Following the archbishop’s homily, Bishop Konzen stood at the altar to take the oath of fidelity, a profession of allegiance to the Catholic Church and all of its teachings, as well as fidelity and loyalty to the pope. Both he and Archbishop Gregory signed the text.

The archbishop then blessed the ring, miter and crosier, items which “must remind him and all of us of the mission of Jesus that he will exercise within the church, not for his own glory but for the building up the body of Christ in north and central Georgia.”

“(Bishop Konzen) is no stranger to this community and he is deeply loved and admired for his long and faithful service to the Marist community, many of whom have gathered this evening to join their prayers for him with the prayer of the church at this vesper moment,” Archbishop Gregory said.

Calling the new bishop a “son of Mary,” Archbishop Gregory said the local Catholic community “gladly embrace(s) him in our prayers that the Mother of God, who gave the world her Son, will accompany her son, Joel, in this new mission.”

Commenting on the evening prayer service, the archbishop said, “The cosmic sun will set in a few short minutes, but may Joel’s service to Christ’s church continue to bring greater brilliance and peace to all those that he will serve and plant a deeper spirit of hope and love within his own heart each day.”

Following the intercessory prayers, Bishop Konzen spoke and thanked Archbishop Gregory and Bishop Shlesinger for their “guidance and good will.”

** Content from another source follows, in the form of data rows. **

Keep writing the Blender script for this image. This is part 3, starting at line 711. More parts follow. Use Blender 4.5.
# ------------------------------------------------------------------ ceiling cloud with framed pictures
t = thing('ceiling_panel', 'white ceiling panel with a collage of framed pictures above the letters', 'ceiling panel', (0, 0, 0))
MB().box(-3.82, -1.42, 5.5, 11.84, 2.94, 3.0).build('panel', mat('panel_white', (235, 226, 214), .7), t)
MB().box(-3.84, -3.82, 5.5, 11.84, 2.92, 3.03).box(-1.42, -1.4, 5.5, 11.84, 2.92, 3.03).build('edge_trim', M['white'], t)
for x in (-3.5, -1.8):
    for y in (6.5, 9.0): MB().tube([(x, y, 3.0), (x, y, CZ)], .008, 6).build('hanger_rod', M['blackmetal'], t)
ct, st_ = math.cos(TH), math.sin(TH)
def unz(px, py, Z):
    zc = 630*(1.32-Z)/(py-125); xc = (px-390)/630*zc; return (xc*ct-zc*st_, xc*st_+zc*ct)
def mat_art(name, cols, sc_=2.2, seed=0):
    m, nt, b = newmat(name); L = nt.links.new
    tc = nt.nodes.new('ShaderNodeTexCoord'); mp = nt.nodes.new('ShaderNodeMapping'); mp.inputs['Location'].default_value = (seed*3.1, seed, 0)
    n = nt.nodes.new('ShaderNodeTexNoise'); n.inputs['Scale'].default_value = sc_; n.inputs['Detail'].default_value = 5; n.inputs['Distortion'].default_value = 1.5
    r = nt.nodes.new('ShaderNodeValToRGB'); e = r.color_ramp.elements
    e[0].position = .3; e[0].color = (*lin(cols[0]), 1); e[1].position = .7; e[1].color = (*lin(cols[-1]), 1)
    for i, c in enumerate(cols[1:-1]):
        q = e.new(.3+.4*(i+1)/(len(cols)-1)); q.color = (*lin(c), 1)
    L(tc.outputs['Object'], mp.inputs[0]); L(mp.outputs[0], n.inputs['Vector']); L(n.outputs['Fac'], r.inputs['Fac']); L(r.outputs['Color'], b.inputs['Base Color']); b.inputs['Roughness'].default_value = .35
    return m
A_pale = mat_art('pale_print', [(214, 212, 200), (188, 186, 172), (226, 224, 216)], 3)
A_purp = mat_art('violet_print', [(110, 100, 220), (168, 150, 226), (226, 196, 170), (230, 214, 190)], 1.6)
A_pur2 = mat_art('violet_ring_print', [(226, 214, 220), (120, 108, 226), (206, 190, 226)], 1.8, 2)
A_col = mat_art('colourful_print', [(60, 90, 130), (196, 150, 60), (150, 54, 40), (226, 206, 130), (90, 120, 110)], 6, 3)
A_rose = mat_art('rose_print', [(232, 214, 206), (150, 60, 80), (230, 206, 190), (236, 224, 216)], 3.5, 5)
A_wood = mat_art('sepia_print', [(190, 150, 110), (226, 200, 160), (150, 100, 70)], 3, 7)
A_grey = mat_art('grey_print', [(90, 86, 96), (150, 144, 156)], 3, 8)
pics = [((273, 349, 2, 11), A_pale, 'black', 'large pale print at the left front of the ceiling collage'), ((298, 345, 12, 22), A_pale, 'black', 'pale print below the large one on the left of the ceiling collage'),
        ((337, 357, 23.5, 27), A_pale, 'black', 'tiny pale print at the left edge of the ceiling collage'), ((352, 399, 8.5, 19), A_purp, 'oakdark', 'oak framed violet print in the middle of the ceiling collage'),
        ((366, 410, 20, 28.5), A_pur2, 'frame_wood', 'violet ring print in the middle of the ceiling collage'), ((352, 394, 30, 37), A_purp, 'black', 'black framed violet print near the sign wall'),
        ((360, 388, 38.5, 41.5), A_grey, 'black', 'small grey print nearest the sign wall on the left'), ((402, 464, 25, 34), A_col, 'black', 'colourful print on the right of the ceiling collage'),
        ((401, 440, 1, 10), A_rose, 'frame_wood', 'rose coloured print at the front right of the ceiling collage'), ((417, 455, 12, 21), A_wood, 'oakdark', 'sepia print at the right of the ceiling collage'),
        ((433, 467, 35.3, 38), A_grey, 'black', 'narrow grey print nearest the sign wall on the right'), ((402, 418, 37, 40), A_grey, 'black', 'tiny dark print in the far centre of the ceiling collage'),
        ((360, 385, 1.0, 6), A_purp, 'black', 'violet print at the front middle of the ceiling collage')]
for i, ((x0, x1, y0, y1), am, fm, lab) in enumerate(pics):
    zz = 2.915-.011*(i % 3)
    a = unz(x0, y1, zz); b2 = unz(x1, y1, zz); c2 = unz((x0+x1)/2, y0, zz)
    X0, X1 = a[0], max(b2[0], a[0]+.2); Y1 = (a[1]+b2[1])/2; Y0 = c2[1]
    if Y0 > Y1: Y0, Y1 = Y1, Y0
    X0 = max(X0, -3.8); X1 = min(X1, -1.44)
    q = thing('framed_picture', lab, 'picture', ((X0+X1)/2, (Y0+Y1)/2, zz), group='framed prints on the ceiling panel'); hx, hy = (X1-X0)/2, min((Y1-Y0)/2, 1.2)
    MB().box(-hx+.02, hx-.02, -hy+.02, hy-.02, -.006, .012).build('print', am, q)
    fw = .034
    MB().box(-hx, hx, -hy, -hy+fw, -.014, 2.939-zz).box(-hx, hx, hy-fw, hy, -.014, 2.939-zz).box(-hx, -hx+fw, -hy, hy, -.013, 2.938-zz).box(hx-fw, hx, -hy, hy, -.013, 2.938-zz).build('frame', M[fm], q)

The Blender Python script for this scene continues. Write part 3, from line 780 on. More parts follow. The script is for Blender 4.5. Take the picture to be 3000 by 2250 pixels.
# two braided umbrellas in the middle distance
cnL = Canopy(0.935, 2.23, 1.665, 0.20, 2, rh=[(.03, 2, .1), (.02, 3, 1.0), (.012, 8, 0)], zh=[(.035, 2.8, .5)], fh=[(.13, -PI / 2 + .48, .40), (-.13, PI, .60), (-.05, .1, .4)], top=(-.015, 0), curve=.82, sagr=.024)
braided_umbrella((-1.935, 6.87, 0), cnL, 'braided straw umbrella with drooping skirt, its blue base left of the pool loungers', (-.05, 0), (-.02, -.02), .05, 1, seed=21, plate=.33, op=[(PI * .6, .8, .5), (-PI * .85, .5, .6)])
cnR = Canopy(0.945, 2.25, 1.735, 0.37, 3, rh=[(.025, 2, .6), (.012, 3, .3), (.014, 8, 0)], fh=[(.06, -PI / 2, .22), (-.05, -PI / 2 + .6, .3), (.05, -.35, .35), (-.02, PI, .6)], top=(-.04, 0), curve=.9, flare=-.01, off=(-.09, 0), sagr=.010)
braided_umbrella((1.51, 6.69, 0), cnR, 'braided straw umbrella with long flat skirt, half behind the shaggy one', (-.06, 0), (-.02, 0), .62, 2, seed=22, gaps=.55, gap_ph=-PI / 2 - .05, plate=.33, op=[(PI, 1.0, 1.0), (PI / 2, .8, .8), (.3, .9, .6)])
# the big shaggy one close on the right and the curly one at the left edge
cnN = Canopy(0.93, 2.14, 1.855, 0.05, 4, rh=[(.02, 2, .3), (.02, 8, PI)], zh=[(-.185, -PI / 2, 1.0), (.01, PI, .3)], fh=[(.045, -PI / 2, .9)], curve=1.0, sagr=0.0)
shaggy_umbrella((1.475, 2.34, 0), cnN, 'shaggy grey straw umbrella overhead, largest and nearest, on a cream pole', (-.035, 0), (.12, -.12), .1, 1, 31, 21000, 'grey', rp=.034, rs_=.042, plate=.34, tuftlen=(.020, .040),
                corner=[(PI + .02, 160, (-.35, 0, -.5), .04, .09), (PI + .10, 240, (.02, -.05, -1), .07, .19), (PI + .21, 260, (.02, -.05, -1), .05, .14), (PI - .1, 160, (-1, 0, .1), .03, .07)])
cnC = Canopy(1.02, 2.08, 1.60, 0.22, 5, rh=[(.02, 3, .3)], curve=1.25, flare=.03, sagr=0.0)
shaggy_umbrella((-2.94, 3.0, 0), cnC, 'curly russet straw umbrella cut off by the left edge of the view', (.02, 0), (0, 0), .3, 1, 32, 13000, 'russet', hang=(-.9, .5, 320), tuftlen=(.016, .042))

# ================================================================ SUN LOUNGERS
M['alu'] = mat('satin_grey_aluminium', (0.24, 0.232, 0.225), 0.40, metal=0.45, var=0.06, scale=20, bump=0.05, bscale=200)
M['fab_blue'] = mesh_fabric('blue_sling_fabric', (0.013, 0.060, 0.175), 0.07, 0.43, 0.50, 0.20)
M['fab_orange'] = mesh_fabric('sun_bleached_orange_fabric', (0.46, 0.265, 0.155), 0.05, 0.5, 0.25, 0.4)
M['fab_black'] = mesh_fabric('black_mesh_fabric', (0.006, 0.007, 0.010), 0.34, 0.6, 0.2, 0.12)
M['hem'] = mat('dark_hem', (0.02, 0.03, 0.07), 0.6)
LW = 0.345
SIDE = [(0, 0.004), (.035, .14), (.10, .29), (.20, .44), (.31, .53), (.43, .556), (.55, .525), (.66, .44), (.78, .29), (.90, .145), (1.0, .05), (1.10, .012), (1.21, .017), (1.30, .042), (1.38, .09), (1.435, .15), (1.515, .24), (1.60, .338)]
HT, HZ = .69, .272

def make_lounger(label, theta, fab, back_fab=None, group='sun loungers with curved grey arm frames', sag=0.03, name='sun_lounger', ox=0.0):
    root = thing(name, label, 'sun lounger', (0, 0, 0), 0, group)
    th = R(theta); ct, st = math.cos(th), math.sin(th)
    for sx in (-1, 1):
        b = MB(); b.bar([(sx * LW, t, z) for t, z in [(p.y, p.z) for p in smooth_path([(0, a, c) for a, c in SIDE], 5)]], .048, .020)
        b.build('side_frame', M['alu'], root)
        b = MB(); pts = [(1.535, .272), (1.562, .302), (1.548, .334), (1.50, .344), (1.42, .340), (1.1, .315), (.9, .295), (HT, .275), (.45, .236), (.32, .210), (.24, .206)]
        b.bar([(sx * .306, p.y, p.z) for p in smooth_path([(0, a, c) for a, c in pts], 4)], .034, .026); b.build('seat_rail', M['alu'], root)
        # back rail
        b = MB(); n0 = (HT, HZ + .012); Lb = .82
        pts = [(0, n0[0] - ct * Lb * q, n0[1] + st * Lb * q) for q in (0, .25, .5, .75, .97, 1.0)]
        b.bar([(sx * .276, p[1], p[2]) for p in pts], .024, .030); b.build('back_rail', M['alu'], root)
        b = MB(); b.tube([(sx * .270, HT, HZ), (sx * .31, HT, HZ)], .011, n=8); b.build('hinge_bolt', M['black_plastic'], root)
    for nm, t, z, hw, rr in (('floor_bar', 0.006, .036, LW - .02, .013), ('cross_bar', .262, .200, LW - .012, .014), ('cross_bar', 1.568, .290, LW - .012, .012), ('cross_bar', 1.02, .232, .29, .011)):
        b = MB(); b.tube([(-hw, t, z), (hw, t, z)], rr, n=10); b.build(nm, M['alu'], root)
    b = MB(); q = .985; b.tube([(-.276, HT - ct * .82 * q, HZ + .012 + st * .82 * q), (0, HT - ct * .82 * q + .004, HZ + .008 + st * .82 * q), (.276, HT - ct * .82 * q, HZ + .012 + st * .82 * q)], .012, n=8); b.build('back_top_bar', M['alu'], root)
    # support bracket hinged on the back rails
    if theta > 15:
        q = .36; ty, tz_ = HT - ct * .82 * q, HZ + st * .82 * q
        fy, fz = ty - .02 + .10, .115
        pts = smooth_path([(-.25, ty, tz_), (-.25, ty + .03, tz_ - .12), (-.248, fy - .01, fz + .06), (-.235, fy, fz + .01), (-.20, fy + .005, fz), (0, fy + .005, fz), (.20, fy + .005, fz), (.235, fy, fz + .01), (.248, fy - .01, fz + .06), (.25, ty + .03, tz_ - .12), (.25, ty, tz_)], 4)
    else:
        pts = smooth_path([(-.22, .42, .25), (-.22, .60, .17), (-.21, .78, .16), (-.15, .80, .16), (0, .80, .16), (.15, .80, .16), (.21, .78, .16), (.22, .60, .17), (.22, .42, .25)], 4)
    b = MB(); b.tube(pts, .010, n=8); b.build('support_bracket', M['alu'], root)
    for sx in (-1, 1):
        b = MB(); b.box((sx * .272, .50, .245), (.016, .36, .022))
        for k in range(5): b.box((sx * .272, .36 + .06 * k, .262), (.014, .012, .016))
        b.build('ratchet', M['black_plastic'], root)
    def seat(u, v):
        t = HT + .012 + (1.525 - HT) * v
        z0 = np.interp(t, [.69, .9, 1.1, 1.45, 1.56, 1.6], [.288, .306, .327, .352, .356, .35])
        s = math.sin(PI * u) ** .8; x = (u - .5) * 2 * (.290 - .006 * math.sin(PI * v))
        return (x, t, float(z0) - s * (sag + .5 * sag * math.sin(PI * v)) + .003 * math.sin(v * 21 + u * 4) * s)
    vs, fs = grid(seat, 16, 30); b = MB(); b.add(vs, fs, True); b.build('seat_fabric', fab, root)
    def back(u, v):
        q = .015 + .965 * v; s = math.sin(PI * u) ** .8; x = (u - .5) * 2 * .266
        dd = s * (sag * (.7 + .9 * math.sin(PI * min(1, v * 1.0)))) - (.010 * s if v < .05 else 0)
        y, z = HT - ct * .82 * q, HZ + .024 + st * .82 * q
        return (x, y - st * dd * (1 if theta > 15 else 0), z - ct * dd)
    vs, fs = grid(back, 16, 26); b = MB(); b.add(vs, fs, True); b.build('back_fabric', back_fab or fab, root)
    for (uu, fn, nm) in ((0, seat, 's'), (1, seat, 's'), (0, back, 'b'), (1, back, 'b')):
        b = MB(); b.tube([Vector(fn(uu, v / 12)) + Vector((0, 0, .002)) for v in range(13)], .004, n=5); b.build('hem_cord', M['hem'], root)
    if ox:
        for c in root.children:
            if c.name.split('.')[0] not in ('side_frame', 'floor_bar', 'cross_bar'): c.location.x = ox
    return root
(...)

The preparation time for his ordination has caused him to reflect on his life as a priest for nearly 39 years and as a member of the Society of Mary for 42 years. At the age of 67, he never thought he would be making new life promises, he said with a smile, but could simply concentrate on keeping the ones he had made long ago.

“I am glad that the Holy Spirit led me to discern a call to service in the church early in my life and that after that I was supported by many, many good people, including so many here tonight,” he said.

His episcopal motto is “Be merciful, and with a cheerful heart,” taken from Romans 12:8.

Bishop Konzen said this spiritual touchstone is rooted in the tradition of the church and of the Society of Mary.

“When that mercy is the soul of my ministry, I am to do it without complaint, resentment, or hesitation—in other words, to do it cheerfully, even joyfully.”